>>>

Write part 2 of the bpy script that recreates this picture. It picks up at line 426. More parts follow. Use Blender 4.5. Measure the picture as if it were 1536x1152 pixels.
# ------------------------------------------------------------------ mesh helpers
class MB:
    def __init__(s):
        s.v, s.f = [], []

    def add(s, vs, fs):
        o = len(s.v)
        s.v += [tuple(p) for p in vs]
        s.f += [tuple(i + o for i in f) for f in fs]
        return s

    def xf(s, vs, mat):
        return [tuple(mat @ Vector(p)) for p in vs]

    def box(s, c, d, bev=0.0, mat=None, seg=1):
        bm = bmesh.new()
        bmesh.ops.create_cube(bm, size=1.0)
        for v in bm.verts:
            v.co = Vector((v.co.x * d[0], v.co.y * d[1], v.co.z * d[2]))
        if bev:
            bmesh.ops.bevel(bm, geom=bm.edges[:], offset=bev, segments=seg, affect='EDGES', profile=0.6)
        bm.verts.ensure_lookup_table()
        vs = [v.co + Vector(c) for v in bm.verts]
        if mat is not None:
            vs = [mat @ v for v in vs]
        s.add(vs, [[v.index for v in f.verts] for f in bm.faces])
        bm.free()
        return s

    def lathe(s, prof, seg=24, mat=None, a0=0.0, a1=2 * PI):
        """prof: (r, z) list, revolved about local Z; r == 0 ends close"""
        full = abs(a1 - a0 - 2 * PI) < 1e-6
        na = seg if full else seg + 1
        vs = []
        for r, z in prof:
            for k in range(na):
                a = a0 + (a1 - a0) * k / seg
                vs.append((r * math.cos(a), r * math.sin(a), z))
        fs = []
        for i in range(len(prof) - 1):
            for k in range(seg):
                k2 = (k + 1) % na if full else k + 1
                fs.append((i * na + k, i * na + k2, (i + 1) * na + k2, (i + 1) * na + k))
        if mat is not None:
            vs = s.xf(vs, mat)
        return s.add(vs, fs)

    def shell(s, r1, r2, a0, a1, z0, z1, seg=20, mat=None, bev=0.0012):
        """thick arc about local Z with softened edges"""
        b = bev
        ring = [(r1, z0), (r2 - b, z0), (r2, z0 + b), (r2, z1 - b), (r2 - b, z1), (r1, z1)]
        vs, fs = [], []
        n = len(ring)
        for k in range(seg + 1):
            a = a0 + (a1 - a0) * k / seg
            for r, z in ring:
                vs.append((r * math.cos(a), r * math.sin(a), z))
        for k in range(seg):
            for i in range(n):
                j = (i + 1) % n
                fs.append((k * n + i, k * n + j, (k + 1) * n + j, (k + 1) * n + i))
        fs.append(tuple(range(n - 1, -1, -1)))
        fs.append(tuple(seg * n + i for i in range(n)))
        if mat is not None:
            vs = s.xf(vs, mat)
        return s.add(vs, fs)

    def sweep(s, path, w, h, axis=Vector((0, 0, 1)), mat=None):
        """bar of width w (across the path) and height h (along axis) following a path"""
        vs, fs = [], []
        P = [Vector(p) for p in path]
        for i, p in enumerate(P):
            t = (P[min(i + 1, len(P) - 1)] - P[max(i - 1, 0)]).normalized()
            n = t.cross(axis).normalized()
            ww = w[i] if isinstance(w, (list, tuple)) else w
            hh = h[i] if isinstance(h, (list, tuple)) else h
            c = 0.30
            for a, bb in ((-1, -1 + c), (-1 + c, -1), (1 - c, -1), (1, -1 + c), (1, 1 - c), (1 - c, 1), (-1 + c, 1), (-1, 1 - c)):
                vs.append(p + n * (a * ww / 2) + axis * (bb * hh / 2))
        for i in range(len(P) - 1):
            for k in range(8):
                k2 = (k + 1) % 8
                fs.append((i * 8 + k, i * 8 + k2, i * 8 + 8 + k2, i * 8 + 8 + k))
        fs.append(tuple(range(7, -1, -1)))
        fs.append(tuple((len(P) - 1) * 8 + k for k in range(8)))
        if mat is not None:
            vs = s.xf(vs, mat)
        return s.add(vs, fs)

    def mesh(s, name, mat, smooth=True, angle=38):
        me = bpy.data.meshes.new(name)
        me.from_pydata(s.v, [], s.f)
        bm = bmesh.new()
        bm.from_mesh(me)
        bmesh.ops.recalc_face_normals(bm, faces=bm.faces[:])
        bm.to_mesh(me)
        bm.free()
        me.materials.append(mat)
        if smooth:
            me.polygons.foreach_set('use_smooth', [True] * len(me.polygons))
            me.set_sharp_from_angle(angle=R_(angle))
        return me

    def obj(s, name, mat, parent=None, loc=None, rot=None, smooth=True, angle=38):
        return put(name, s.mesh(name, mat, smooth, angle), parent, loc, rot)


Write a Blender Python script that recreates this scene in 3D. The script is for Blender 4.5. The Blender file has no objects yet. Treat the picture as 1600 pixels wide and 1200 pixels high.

<<<

* **Exercise task**: Starting at the first line of the material above, reproduce each line exactly up to and including the line with "return [tuple(mat @".

* **Exercise output**:
Write part 2 of the bpy script that recreates this picture. It picks up at line 426. More parts follow. Use Blender 4.5. Measure the picture as if it were 1536x1152 pixels.
# ------------------------------------------------------------------ mesh helpers
class MB:
    def __init__(s):
        s.v, s.f = [], []

    def add(s, vs, fs):
        o = len(s.v)
        s.v += [tuple(p) for p in vs]
        s.f += [tuple(i + o for i in f) for f in fs]
        return s

    def xf(s, vs, mat):
        return [tuple(mat @ Vector(p)) for p in vs]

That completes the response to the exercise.